PROVIDED DATA>
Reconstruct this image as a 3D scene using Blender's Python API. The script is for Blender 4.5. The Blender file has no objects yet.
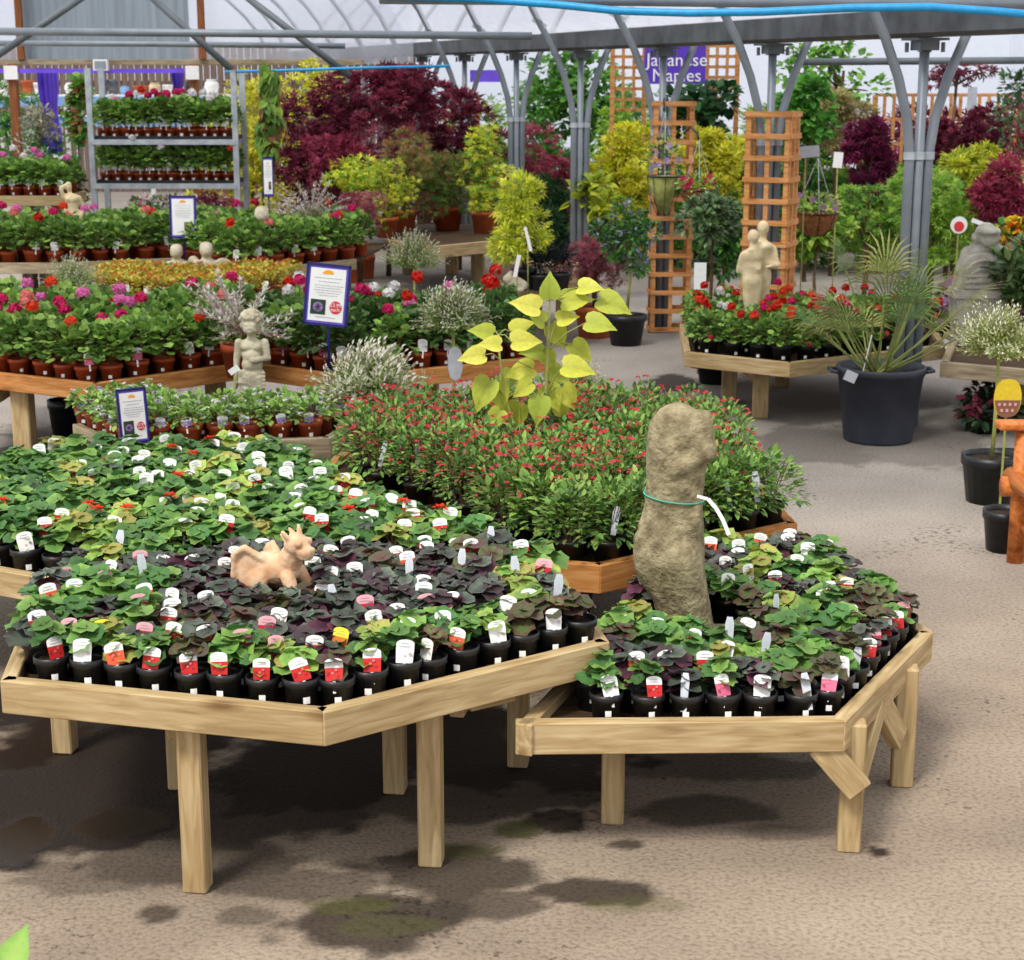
import bpy, bmesh, math, random
from mathutils import Vector, Matrix, noise
random.seed(7)
R = random.random
def U(a, b): return a + (b - a) * random.random()
C = bpy.context.scene.collection
# ------------------------------------------------------------------ camera model (1024 x 960 frame)
F, EYE = 1700.0, 2.1
PITCH = math.atan(408 / F); CP, SP = math.cos(PITCH), math.sin(PITCH)
def ray(x, y):
    u = (x - 512) / F; v = (480 - y) / F
    return (u, CP + v * SP, -SP + v * CP)
def P(x, y, z=0.0):
    d = ray(x, y); t = (z - EYE) / d[2]
    return (d[0] * t, d[1] * t)
def Q(x, y, Y):
    d = ray(x, y); t = Y / d[1]
    return (d[0] * t, Y, EYE + d[2] * t)
# ------------------------------------------------------------------ colour
def lin(h):
    h = h.lstrip('#'); o = []
    for i in (0, 2, 4):
        c = int(h[i:i+2], 16) / 255
        o.append(c / 12.92 if c <= .04045 else ((c + .055) / 1.055) ** 2.4)
    return tuple(o)
def mixc(a, b, t): return tuple(a[i] + (b[i] - a[i]) * t for i in range(3))
W3 = (1, 1, 1)
# ------------------------------------------------------------------ materials
def newmat(name):
    m = bpy.data.materials.new(name); m.use_nodes = True
    nt = m.node_tree; b = nt.nodes['Principled BSDF']
    return m, nt, b
def N(nt, t, **kw):
    n = nt.nodes.new(t)
    for k, v in kw.items():
        if k in n.inputs: n.inputs[k].default_value = v
        else: setattr(n, k, v)
    return n
def ramp(nt, stops):
    n = nt.nodes.new('ShaderNodeValToRGB'); e = n.color_ramp.elements
    while len(e) < len(stops): e.new(.5)
    for i, (p, c) in enumerate(stops):
        e[i].position = p; e[i].color = (*c, 1)
    return n
def L(nt, a, b): nt.links.new(a, b)
def mat_noise(name, c1, c2, scale=8, rough=.7, bump=.0, metal=0, spec=.4, detail=5, stretch=(1, 1, 1), bscale=None):
    m, nt, b = newmat(name)
    tc = N(nt, 'ShaderNodeTexCoord'); mp = N(nt, 'ShaderNodeMapping'); mp.inputs['Scale'].default_value = stretch
    L(nt, tc.outputs['Object'], mp.inputs[0])
    nz = N(nt, 'ShaderNodeTexNoise'); nz.inputs['Scale'].default_value = scale; nz.inputs['Detail'].default_value = detail
    L(nt, mp.outputs[0], nz.inputs['Vector'])
    r = ramp(nt, [(.32, c1), (.68, c2)]); L(nt, nz.outputs['Fac'], r.inputs[0]); L(nt, r.outputs[0], b.inputs['Base Color'])
    b.inputs['Roughness'].default_value = rough; b.inputs['Metallic'].default_value = metal
    b.inputs['Specular IOR Level'].default_value = spec
    if bump:
        n2 = N(nt, 'ShaderNodeTexNoise'); n2.inputs['Scale'].default_value = bscale or scale * 4; n2.inputs['Detail'].default_value = 6
        L(nt, mp.outputs[0], n2.inputs['Vector'])
        bp = N(nt, 'ShaderNodeBump'); bp.inputs['Strength'].default_value = bump; bp.inputs['Distance'].default_value = .01
        L(nt, n2.outputs['Fac'], bp.inputs['Height']); L(nt, bp.outputs[0], b.inputs['Normal'])
    return m
def mat_wood(name, c1, c2, c3, rough=.75):
    m, nt, b = newmat(name)
    tc = N(nt, 'ShaderNodeTexCoord'); oi = N(nt, 'ShaderNodeObjectInfo')
    ad = N(nt, 'ShaderNodeVectorMath', operation='ADD'); L(nt, tc.outputs['Object'], ad.inputs[0])
    sc = N(nt, 'ShaderNodeVectorMath', operation='SCALE'); sc.inputs['Scale'].default_value = 13
    cb = N(nt, 'ShaderNodeCombineXYZ'); L(nt, oi.outputs['Random'], cb.inputs[0]); L(nt, oi.outputs['Random'], cb.inputs[1])
    L(nt, cb.outputs[0], sc.inputs[0]); L(nt, sc.outputs[0], ad.inputs[1])
    mp = N(nt, 'ShaderNodeMapping'); mp.inputs['Scale'].default_value = (1.6, 16, 16); L(nt, ad.outputs[0], mp.inputs[0])
    nz = N(nt, 'ShaderNodeTexNoise'); nz.inputs['Scale'].default_value = 3.2; nz.inputs['Detail'].default_value = 6; nz.inputs['Distortion'].default_value = .8
    L(nt, mp.outputs[0], nz.inputs['Vector'])
    r = ramp(nt, [(.28, c1), (.5, c2), (.72, c3)]); L(nt, nz.outputs['Fac'], r.inputs[0])
    # knots
    m2 = N(nt, 'ShaderNodeMapping'); m2.inputs['Scale'].default_value = (2.2, 7, 7); L(nt, ad.outputs[0], m2.inputs[0])
    vo = N(nt, 'ShaderNodeTexVoronoi'); vo.inputs['Scale'].default_value = 1.0; L(nt, m2.outputs[0], vo.inputs['Vector'])
    kr = ramp(nt, [(.04, (.36, .22, .12)), (.16, W3)]); L(nt, vo.outputs['Distance'], kr.inputs[0])
    n3 = N(nt, 'ShaderNodeTexNoise'); n3.inputs['Scale'].default_value = 2.3; L(nt, ad.outputs[0], n3.inputs['Vector'])
    r3 = ramp(nt, [(.3, (.8, .78, .74)), (.6, W3)]); L(nt, n3.outputs['Fac'], r3.inputs[0])
    mx = N(nt, 'ShaderNodeMix', data_type='RGBA', blend_type='MULTIPLY'); mx.inputs[0].default_value = .75
    L(nt, r.outputs[0], mx.inputs[6]); L(nt, kr.outputs[0], mx.inputs[7])
    my = N(nt, 'ShaderNodeMix', data_type='RGBA', blend_type='MULTIPLY'); my.inputs[0].default_value = 1
    L(nt, mx.outputs[2], my.inputs[6]); L(nt, r3.outputs[0], my.inputs[7]); L(nt, my.outputs[2], b.inputs['Base Color'])
    b.inputs['Roughness'].default_value = rough; b.inputs['Specular IOR Level'].default_value = .25
    bp = N(nt, 'ShaderNodeBump'); bp.inputs['Strength'].default_value = .25; bp.inputs['Distance'].default_value = .004
    L(nt, nz.outputs['Fac'], bp.inputs['Height']); L(nt, bp.outputs[0], b.inputs['Normal'])
    return m
def mat_leaf(name, rough=.45, trans=.25, jit=.25, spec=.35, hue=.5, sat=1.0):
    """vertex colour foliage, a little light coming through"""
    m, nt, b = newmat(name)
    at = N(nt, 'ShaderNodeAttribute'); at.attribute_name = 'Col'
    oi = N(nt, 'ShaderNodeObjectInfo'); mr = N(nt, 'ShaderNodeMapRange')
    mr.inputs['To Min'].default_value = 1 - jit; mr.inputs['To Max'].default_value = 1 + jit
    L(nt, oi.outputs['Random'], mr.inputs[0])
    tc = N(nt, 'ShaderNodeTexCoord'); nz = N(nt, 'ShaderNodeTexNoise'); nz.inputs['Scale'].default_value = 60
    L(nt, tc.outputs['Object'], nz.inputs['Vector'])
    m3 = N(nt, 'ShaderNodeMapRange'); m3.inputs['To Min'].default_value = .8; m3.inputs['To Max'].default_value = 1.2; L(nt, nz.outputs['Fac'], m3.inputs[0])
    mu = N(nt, 'ShaderNodeMath', operation='MULTIPLY'); L(nt, mr.outputs[0], mu.inputs[0]); L(nt, m3.outputs[0], mu.inputs[1])
    hs = N(nt, 'ShaderNodeHueSaturation'); hs.inputs['Saturation'].default_value = sat; hs.inputs['Hue'].default_value = hue
    L(nt, mu.outputs[0], hs.inputs['Value']); L(nt, at.outputs['Color'], hs.inputs['Color'])
    L(nt, hs.outputs[0], b.inputs['Base Color']); b.inputs['Roughness'].default_value = rough; b.inputs['Specular IOR Level'].default_value = spec
    tr = N(nt, 'ShaderNodeBsdfTranslucent'); L(nt, hs.outputs[0], tr.inputs[0])
    ms = N(nt, 'ShaderNodeMixShader'); ms.inputs[0].default_value = trans
    out = nt.nodes['Material Output']; L(nt, b.outputs[0], ms.inputs[1]); L(nt, tr.outputs[0], ms.inputs[2]); L(nt, ms.outputs[0], out.inputs[0])
    return m
def mat_plain(name, hexc, rough=.6, metal=0, spec=.4, var=.12, scale=25):
    c = lin(hexc); return mat_noise(name, tuple(x * (1 - var) for x in c), tuple(min(1, x * (1 + var)) for x in c), scale, rough, 0, metal, spec)
M = {}
M['leaf'] = mat_leaf('foliage', .5, .24, .22, .3, .464, .92)
M['leaf2'] = mat_leaf('tree_foliage', .5, .3, .12, .3, .495, 1.0)
M['gloss'] = mat_leaf('glossy_foliage', .32, .15, .15, .5, .48, .85)
M['petal'] = mat_leaf('petal', .6, .3, .08, .2)
M['wood'] = mat_wood('treated_pine', lin('9a8058'), lin('b59c72'), lin('c9b48c'))
M['wood_warm'] = mat_wood('warm_pine', lin('9a6430'), lin('bd8046'), lin('cf9a60'))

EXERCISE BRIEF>
Find all the lines containing "scene" in the material, then copy them.

ANSWER TO THIS TASK>
Reconstruct this image as a 3D scene using Blender's Python API. The script is for Blender 4.5. The Blender file has no objects yet.
C = bpy.context.scene.collection